6What’s your go-to camera setup, and why does it work best for your projects? What’s your favourite feature?
Currently, Fuji XT5 with ultra‑wide and fisheye primes and a telephoto lens, complemented by a tripod and a measured approach to levelling and parallax control. Precision optics allow me to preserve line integrity while holding micro‑details in fresco, gilding, and stone.
7If someone looked at your work, what’s the one thing you’d want them to feel?
Reverence—quiet, unforced. A sense that humans, across centuries, have pursued beauty with discipline, and that this inheritance is not abstract but alive in the rooms we still inhabit.
8What was the most challenging part of capturing your winning shot?
Earning the moment. These interiors have rhythms: tides of visitors, breaths of silence, changes in light that are almost musical. The challenge is aligning ethics and timing, working respectfully within public hours, protecting the dignity of those present, and waiting long enough for the room to reveal its own composition.
9Is there a specific place or subject that inspires you the most?
Ceilings and grand halls are sites where a culture declares its highest ideals in the language of craft. In recent years, working within French institutions—museums, theatres, historic libraries- has been especially formative. The stewardship is exemplary; access is carefully structured, and the conservation standards are rigorous. That seriousness of care elevates the work and the worker.
10Who or what has been your biggest influence in photography?
The architectures themselves. I study plans, restorations, and archival photographs before I ever set a tripod down. In photographic terms, I owe a debt to the clarity of Atget, the patience of large‑format practitioners, and the problem‑solving ethos of panoramic pioneers. From architecture, the lesson is constancy; from photography, restraint.
11What message would you share to inspire photographers to participate in photography awards, and what advice would you give to help them excel in the competition?
Submit work that belongs to a coherent body, not an isolated success. Jurors recognise continuity of thought. Print your images large before submitting; flaws appear at scale. Title and description should be minimal, factual, and literate. Lastly, choose subjects you can defend with conviction; historical accuracy and cultural respect matter.

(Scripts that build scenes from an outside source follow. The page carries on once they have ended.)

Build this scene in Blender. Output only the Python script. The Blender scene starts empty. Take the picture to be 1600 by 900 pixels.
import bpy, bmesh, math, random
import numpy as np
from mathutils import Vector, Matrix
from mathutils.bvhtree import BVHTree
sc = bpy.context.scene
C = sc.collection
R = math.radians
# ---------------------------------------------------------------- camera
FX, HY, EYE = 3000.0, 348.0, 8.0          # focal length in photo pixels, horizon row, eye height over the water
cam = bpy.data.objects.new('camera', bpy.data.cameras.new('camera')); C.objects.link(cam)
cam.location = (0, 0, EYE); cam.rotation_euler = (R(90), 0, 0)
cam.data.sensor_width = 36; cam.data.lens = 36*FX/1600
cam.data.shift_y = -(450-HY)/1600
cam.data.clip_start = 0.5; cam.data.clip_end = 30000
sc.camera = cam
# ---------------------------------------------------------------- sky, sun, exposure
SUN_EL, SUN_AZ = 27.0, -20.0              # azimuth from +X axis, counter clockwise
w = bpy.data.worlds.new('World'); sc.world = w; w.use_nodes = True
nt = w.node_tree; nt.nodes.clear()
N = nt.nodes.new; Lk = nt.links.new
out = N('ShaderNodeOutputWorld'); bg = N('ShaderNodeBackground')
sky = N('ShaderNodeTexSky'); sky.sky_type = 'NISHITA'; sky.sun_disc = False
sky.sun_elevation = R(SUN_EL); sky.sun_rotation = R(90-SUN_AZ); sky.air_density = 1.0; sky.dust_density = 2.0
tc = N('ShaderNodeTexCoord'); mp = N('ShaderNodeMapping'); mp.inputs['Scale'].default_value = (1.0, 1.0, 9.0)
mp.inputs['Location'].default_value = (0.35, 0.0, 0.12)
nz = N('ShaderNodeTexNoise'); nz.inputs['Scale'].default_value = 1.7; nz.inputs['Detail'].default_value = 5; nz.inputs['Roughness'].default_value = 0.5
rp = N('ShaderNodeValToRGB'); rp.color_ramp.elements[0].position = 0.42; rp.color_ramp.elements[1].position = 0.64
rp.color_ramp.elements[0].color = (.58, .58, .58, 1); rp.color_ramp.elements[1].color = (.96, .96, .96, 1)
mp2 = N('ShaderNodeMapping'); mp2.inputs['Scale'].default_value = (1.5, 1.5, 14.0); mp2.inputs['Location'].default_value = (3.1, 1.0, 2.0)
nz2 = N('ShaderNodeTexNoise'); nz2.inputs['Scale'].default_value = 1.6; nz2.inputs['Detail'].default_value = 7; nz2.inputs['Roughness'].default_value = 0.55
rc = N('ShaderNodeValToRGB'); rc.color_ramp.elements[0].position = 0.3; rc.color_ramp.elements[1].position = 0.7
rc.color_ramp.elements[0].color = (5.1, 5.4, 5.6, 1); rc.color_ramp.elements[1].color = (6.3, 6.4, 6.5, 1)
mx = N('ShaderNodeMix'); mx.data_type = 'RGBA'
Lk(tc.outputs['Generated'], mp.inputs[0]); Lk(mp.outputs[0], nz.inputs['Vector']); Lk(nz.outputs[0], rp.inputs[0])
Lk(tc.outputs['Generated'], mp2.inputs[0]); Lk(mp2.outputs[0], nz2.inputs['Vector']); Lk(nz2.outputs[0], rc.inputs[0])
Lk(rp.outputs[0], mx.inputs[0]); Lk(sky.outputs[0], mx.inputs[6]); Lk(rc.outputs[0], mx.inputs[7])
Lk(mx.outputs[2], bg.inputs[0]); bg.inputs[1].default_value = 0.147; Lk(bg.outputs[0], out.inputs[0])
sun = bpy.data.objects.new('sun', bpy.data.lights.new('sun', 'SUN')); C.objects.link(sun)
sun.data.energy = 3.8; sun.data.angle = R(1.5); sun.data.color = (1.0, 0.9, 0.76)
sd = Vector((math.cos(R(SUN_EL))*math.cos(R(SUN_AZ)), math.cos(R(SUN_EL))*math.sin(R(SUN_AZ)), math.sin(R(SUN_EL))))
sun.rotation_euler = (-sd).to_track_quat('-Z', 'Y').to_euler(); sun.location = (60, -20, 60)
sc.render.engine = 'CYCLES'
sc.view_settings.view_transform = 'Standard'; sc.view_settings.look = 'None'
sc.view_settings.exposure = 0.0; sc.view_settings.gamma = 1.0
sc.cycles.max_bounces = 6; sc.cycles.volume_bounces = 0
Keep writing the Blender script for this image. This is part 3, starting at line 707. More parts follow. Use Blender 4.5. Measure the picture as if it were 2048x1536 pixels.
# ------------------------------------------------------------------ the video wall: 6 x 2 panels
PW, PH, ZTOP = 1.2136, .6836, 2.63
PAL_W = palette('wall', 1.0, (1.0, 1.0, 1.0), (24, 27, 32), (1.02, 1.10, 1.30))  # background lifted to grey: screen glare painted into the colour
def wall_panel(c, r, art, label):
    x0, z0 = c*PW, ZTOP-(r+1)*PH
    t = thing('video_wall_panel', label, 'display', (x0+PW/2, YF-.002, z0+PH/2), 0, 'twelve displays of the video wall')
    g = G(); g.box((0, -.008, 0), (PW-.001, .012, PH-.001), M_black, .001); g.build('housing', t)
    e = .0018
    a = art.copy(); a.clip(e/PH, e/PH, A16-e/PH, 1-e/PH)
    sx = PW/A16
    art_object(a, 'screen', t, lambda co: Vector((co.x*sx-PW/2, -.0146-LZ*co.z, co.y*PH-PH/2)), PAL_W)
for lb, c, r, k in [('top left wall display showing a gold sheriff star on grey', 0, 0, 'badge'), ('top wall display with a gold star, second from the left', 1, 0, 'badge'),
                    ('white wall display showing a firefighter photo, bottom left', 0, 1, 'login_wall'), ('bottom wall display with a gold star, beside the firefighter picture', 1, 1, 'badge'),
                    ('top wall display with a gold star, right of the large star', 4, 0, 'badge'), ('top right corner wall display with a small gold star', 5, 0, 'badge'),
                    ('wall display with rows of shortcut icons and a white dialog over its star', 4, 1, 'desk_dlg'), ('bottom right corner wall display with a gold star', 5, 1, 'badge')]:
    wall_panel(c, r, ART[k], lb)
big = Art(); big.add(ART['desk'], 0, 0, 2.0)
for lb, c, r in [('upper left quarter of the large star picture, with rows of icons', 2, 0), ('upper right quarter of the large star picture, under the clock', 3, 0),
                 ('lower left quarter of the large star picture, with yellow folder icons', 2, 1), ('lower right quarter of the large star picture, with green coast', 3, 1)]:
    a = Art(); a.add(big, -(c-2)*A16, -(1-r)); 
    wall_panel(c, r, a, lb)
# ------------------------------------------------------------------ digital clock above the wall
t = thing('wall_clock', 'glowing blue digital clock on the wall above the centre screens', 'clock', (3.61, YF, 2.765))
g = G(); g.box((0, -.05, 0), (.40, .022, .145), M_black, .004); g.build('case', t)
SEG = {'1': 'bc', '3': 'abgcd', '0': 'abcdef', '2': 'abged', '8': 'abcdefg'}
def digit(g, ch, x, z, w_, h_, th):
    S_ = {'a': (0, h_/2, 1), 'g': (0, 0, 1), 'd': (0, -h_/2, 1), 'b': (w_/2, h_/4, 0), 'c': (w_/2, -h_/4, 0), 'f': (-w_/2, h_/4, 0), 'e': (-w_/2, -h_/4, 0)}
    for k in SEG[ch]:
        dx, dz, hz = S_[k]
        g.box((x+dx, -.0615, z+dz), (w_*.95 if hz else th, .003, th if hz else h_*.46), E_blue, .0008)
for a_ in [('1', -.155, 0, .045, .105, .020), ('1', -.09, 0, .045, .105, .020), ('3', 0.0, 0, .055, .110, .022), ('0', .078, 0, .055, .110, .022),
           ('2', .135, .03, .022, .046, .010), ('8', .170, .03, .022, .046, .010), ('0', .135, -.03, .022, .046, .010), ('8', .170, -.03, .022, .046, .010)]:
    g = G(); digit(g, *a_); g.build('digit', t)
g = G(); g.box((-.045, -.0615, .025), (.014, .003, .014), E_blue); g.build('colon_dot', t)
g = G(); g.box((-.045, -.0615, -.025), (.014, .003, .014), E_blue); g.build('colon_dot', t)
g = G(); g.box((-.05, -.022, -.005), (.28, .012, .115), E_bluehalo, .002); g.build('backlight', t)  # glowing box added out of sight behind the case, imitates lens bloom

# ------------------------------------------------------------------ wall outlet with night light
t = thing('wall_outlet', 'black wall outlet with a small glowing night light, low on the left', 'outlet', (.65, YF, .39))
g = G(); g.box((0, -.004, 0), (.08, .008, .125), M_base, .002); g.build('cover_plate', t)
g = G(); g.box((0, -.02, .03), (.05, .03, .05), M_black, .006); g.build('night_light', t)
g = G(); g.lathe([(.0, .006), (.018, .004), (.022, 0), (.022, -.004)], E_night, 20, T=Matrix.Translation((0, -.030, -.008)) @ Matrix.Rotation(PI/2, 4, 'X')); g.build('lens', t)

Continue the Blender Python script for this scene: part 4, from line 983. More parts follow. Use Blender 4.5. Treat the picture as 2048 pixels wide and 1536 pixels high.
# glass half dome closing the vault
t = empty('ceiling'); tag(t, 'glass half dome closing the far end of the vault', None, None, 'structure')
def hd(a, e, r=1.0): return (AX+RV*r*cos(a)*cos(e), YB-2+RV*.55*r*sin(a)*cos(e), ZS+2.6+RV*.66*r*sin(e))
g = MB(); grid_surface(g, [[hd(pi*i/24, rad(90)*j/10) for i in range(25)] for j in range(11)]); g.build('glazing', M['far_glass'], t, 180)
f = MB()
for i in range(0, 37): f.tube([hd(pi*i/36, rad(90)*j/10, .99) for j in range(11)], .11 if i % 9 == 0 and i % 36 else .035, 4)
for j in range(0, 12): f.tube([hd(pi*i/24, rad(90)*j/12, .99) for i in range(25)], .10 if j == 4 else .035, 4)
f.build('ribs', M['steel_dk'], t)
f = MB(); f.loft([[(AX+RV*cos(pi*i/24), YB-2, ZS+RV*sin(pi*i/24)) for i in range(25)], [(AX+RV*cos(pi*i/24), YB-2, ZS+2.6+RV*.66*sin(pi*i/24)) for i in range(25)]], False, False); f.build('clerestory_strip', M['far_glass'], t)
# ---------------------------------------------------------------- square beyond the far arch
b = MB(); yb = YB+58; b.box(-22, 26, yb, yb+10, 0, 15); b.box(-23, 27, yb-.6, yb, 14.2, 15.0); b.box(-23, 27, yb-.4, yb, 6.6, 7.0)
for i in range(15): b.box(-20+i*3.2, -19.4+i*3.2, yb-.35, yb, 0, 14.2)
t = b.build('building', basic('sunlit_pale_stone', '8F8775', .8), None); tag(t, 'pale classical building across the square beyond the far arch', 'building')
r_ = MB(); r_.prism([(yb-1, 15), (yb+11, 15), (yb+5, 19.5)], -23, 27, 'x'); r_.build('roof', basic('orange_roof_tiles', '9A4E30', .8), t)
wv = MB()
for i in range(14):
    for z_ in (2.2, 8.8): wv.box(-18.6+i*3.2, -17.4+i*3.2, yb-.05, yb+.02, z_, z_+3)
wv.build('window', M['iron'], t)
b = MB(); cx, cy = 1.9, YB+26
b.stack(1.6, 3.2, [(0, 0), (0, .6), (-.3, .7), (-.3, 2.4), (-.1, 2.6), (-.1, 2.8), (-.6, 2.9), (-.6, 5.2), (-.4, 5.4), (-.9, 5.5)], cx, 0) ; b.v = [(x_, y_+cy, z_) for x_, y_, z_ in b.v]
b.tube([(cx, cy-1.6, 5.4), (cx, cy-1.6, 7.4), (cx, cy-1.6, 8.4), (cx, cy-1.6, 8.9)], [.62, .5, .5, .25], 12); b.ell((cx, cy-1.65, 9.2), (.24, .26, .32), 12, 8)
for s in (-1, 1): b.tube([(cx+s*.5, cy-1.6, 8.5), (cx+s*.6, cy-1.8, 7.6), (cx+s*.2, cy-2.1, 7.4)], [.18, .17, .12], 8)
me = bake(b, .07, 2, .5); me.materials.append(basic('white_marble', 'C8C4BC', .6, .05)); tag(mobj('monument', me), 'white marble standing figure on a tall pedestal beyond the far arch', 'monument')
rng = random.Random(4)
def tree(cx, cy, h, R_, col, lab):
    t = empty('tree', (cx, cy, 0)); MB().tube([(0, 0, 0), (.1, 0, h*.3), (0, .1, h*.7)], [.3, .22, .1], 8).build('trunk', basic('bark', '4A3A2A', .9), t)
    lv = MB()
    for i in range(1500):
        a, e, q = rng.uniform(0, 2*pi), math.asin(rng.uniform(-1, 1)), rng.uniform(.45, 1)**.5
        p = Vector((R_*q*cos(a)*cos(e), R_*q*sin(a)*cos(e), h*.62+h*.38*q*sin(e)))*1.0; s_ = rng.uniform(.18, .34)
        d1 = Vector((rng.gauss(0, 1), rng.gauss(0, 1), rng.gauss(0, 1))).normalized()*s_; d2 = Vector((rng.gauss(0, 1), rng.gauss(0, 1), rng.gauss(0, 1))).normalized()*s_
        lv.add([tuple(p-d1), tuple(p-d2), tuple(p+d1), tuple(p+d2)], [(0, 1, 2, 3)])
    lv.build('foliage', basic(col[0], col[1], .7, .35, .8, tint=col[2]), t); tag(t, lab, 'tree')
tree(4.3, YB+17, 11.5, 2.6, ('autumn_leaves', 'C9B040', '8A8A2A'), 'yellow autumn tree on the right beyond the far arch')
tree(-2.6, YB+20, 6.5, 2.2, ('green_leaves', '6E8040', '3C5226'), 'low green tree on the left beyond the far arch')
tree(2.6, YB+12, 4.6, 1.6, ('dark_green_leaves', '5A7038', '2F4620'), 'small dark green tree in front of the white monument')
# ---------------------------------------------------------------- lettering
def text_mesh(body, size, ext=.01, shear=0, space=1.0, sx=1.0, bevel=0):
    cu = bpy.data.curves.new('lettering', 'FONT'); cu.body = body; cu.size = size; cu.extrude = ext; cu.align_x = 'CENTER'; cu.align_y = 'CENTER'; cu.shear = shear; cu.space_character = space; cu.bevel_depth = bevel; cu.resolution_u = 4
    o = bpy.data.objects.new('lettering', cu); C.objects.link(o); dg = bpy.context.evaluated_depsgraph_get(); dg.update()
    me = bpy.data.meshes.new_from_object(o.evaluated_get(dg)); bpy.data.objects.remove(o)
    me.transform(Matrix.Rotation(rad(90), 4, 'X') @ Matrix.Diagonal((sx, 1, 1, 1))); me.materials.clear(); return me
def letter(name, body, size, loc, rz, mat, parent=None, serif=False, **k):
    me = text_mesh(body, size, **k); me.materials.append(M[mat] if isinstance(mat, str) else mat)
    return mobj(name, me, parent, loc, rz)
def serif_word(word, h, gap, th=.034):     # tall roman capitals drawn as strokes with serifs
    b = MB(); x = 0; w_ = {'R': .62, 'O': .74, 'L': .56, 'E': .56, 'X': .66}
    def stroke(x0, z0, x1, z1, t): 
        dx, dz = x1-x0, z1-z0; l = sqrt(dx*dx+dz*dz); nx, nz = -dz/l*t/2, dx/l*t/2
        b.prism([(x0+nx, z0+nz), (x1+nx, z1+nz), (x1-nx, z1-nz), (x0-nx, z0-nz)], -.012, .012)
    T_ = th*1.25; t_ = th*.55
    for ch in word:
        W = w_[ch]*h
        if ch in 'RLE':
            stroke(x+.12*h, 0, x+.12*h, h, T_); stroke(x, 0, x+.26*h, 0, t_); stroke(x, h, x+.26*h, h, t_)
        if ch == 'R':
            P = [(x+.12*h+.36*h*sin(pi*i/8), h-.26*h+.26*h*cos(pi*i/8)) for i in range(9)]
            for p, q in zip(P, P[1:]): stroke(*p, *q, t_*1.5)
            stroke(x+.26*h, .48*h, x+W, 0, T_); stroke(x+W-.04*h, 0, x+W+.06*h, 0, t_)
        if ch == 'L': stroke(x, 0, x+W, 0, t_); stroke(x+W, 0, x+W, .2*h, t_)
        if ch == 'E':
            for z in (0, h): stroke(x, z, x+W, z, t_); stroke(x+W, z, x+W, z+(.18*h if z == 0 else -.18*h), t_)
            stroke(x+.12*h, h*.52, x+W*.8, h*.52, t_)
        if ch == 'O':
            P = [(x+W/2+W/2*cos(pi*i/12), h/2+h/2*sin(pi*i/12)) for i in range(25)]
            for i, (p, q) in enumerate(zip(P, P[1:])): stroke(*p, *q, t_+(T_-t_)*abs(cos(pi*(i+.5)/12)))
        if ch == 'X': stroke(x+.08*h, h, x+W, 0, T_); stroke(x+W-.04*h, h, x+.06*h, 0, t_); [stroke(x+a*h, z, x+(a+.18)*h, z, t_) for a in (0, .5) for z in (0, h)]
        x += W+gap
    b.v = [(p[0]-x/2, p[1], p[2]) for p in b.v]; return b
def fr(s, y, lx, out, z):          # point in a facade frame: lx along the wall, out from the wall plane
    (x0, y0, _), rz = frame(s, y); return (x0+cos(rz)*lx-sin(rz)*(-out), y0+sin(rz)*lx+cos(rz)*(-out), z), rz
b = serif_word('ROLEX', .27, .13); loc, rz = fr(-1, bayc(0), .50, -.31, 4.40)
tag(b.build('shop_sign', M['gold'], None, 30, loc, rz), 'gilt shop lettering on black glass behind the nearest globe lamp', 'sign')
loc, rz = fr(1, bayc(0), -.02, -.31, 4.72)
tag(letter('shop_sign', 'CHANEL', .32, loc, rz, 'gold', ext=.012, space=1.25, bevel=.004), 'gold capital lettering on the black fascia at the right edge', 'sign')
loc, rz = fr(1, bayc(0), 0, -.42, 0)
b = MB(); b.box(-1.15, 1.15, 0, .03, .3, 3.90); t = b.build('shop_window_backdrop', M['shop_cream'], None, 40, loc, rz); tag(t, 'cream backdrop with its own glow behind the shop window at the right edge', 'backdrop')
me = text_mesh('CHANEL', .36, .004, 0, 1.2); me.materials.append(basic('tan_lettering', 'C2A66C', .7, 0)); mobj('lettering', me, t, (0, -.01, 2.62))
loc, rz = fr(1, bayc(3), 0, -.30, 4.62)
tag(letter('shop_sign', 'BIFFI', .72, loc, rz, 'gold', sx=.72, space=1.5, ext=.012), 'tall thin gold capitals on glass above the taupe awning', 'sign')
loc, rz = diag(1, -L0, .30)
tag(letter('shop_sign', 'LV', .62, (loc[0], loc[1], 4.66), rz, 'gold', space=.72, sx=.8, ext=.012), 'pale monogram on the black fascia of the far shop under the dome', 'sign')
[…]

12What’s one piece of advice for someone just starting in photography?
Have a clear, useful goal. Make pictures that serve people and strengthen culture—whether by preserving a place, dignifying a story, or simply sharing real beauty. Keep it simple, stay with one theme, and let purpose guide your choices. If your work helps others, your voice will grow naturally.
13What role do editing and post-processing play in your creative workflow?
Editing is conservation-minded: perspective discipline, tonal balance, and colour fidelity to the lived experience of the room. I remove distractions that the eye would naturally ignore in situ, but I avoid additions or alterations that would mislead the viewer. The photograph should be generous, not theatrical.
14How do you see technology, like AI, influencing the future of photography and your own approach?
AI will assist in cataloguing, denoising, and restoration research; it can be a useful studio assistant. But in heritage work, authenticity is a duty. My approach remains camera‑first, site‑first. I’m interested in using technology to better serve accuracy, access, and preservation—not to replace the encounter with the real.
15If you could photograph anything or anyone in the world, what would it be?
The hidden infrastructures of cultural spaces: fly towers of opera houses, the backs of proscenium arches, conservation labs, library attics where the dust is history. They are the backstage of civilisation, usually invisible, always essential.